[Items from a data source]
%%

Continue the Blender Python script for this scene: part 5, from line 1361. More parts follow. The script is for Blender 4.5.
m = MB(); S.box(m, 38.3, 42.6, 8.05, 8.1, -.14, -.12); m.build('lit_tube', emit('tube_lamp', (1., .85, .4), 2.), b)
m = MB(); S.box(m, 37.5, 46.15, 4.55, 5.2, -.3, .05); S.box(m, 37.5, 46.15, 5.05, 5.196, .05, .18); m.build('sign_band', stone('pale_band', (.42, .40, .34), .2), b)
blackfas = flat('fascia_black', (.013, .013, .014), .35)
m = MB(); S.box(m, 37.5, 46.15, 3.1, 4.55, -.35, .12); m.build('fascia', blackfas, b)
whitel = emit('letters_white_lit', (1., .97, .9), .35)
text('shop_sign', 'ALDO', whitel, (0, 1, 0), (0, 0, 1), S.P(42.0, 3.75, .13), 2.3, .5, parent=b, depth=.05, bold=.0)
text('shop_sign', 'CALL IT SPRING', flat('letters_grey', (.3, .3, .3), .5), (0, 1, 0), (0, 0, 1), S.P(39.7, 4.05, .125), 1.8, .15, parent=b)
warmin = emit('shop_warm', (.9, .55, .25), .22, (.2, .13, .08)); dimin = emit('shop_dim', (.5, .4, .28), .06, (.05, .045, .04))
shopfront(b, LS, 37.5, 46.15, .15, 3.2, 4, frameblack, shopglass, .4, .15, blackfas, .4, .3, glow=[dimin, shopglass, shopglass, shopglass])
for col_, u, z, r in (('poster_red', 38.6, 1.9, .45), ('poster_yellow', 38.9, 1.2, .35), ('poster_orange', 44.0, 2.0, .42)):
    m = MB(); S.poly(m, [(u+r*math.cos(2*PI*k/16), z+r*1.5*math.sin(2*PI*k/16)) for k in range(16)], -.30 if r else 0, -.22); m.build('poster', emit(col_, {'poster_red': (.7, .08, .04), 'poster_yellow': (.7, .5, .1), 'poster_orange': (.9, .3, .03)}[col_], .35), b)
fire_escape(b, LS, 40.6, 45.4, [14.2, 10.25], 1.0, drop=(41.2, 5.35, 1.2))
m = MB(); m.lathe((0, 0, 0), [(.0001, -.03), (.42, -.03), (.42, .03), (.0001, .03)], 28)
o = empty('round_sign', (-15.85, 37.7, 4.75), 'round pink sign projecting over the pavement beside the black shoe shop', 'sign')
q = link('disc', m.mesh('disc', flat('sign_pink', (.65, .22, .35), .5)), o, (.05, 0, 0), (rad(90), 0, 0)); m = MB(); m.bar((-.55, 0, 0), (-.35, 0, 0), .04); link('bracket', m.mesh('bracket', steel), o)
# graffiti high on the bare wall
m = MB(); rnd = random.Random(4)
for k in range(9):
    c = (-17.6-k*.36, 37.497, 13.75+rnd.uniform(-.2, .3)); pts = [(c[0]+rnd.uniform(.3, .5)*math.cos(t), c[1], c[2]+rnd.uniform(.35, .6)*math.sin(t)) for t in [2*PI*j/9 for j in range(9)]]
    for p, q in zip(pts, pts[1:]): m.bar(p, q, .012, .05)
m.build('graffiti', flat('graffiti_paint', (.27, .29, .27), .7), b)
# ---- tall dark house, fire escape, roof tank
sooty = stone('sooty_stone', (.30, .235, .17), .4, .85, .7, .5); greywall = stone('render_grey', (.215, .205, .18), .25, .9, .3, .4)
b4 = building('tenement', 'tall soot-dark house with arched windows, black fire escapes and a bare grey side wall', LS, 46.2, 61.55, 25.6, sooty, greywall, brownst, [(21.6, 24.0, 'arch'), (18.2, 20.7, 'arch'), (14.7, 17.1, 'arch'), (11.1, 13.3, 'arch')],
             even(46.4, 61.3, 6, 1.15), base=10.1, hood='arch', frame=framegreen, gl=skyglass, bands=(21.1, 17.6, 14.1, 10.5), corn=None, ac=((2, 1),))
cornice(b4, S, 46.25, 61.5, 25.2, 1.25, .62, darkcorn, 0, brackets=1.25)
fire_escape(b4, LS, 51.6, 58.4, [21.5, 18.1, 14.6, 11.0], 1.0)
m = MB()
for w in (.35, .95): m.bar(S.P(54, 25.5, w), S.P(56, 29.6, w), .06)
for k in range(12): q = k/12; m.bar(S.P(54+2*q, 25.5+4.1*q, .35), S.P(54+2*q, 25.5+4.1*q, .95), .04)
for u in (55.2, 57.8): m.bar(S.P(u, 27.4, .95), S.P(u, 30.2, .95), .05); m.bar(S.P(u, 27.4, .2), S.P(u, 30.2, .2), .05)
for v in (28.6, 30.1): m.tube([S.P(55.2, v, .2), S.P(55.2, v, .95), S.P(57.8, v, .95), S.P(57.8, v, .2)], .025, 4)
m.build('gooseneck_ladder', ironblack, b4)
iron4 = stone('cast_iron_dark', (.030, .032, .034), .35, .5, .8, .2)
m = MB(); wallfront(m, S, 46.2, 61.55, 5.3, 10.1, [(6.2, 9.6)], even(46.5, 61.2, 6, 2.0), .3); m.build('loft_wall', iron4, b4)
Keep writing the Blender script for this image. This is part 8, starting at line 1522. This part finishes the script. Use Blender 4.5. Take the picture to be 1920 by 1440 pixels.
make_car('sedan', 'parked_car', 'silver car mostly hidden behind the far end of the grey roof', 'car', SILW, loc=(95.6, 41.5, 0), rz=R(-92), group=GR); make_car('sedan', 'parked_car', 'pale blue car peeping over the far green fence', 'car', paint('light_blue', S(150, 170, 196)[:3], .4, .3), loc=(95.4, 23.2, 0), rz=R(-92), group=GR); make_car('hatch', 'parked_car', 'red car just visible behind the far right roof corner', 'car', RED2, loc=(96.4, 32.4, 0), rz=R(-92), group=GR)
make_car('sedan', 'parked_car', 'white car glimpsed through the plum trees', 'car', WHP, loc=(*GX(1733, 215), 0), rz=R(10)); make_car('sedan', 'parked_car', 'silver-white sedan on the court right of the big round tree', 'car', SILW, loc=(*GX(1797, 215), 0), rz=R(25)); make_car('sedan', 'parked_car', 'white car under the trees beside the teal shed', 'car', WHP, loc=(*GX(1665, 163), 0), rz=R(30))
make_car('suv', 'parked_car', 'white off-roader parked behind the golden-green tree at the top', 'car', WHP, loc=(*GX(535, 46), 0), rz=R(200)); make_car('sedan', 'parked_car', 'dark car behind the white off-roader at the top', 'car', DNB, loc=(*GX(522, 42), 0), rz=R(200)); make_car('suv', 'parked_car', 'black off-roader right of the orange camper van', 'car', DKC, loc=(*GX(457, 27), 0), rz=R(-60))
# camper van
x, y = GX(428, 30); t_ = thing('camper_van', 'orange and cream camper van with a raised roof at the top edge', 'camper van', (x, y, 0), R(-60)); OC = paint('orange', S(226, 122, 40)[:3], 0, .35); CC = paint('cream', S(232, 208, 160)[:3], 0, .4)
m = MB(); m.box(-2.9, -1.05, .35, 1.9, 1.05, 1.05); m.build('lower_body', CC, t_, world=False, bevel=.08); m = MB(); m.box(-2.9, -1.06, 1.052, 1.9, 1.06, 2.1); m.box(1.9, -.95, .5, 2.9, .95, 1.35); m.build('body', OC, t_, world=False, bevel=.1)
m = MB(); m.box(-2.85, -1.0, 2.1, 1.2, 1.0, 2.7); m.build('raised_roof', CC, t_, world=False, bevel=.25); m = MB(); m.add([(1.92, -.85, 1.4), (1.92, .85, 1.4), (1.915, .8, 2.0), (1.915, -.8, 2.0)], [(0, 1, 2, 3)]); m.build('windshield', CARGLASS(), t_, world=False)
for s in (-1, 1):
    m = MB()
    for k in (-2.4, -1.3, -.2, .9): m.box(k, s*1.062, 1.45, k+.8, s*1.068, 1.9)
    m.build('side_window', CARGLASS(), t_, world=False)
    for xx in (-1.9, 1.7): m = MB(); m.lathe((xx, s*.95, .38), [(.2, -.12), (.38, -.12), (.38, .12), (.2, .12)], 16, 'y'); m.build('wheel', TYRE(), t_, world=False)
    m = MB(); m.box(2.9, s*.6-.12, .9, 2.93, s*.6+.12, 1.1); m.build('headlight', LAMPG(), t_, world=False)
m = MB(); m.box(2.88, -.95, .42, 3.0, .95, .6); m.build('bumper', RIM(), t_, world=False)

%%

→ EXERCISE: Copy out each line of the material that holds the word "Blender".

→ RESPONSE TO THIS TASK:
Continue the Blender Python script for this scene: part 5, from line 1361. More parts follow. The script is for Blender 4.5.
Keep writing the Blender script for this image. This is part 8, starting at line 1522. This part finishes the script. Use Blender 4.5. Take the picture to be 1920 by 1440 pixels.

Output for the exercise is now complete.